1. A dynamic microphone, comprising:

an audio transformer that includes two pairs of coils; and

a filter section that includes a signal converter, an active filter, a summing unit, and an amplifier,

the active filter including one or more filter blocks for one or more respective signal components,

the summing unit including one or more respective potentiometers for the one or more respective signal components, and

the filter section and the audio transformer being operatively coupled to produce an audio signal independent of electrical impedance of downstream devices,

where the audio transformer includes a first primary winding, a second primary winding, a first secondary winding, and a second secondary winding, and

where the active filter is connected to the first primary winding, and where a microphone input is connected to the second primary winding.

2. The microphone according to claim 1, where the first secondary winding and the second secondary winding are connected in series and are operable as a summer.

3. The microphone according to claim 1, where:

the microphone is operable to receive an input signal;

the filter section is operable to process frequencies or phase characteristics of the input signal that produce a processed audio signal;

the transformer is operable to add or subtract the phase characteristics of the input signal that further enhance the processed audio signal; and

the microphone is further operable to output the enhanced processed audio signal independent of electrical impedance of downstream devices.
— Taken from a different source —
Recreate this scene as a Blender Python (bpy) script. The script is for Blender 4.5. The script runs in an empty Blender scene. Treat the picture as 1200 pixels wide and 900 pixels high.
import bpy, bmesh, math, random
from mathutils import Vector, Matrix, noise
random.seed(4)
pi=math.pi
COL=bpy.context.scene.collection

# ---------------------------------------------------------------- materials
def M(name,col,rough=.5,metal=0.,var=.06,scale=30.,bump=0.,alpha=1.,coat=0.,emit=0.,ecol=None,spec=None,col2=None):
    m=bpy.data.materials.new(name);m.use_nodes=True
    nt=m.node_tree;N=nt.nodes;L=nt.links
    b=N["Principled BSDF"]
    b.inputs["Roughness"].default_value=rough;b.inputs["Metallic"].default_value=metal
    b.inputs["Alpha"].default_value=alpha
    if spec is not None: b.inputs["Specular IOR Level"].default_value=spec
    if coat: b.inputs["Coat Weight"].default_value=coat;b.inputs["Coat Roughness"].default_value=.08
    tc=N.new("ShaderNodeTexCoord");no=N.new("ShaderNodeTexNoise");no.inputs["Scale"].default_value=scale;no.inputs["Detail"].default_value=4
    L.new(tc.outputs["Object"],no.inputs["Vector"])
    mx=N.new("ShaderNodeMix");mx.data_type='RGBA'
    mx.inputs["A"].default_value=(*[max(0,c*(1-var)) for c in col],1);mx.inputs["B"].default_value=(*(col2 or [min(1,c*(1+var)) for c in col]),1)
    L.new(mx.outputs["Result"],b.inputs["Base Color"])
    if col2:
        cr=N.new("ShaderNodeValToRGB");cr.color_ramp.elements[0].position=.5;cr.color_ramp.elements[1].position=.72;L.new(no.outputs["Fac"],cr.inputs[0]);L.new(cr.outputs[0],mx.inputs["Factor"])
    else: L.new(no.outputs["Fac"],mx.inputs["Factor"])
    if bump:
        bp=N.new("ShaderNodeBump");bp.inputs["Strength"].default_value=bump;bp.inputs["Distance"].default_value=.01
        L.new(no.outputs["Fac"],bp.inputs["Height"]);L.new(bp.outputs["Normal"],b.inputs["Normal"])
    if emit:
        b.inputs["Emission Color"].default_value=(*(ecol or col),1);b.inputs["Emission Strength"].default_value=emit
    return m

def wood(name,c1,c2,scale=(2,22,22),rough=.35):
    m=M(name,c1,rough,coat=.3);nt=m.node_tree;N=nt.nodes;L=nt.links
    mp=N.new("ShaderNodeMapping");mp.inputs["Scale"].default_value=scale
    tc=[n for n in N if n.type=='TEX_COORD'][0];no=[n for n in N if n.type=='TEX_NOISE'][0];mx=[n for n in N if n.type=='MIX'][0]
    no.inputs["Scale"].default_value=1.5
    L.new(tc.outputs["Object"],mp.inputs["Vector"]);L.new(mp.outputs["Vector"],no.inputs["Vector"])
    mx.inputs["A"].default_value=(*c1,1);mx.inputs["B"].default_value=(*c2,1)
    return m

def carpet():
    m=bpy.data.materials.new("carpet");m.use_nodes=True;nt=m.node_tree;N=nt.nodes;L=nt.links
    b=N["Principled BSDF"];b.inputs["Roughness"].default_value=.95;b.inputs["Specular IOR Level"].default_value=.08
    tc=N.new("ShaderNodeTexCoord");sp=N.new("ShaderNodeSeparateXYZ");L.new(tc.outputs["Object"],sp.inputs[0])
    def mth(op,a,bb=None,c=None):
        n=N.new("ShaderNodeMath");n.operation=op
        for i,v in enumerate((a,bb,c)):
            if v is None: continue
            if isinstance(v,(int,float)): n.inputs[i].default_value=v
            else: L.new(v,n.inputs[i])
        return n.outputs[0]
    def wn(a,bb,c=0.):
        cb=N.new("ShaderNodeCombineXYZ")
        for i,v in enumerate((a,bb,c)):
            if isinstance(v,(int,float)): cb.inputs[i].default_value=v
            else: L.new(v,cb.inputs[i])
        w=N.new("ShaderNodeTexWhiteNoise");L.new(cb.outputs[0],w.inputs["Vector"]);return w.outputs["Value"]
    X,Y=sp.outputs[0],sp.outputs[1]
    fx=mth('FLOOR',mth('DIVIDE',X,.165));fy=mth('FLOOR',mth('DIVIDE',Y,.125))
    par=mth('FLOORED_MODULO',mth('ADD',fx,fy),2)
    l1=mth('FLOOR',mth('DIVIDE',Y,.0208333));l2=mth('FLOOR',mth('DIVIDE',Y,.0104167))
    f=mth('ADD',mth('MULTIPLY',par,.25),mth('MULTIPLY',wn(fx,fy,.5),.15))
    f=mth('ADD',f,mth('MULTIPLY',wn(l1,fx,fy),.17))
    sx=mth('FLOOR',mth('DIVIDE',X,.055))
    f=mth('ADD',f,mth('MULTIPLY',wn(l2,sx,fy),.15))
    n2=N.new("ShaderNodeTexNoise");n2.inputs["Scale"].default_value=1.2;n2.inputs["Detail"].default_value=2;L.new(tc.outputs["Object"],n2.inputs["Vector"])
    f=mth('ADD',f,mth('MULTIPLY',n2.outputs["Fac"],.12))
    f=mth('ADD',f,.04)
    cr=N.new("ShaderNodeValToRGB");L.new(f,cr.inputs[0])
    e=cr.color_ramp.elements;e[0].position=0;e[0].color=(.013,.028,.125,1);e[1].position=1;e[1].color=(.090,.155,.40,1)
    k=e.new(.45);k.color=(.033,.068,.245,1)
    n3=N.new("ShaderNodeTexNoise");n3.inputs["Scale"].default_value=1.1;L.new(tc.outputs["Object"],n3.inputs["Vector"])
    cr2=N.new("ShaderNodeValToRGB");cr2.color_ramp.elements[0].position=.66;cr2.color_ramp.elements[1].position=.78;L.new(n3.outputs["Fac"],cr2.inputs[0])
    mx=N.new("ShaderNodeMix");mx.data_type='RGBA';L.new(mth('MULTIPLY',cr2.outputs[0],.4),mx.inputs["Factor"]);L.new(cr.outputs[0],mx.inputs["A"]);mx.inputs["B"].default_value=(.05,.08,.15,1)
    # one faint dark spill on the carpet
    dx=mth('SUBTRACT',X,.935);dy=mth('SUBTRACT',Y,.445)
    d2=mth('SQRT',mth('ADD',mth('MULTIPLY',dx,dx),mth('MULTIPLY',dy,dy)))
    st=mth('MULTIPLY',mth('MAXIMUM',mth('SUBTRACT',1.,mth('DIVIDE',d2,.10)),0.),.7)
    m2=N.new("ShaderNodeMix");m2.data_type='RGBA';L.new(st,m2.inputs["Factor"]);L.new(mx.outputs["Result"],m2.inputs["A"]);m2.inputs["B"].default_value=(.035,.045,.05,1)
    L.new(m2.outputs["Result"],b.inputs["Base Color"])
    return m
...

4. The microphone according to claim 3, where:

the signal converter is operable to: convert one or more symmetrical aspects of the input signal to one or more asymmetrical aspects, and pass the one or more asymmetrical aspects to the active filter; and

the active filter is further operable to process the frequencies or the phase characteristics of the input signal that produce the processed audio signal according to the one or more asymmetrical aspects.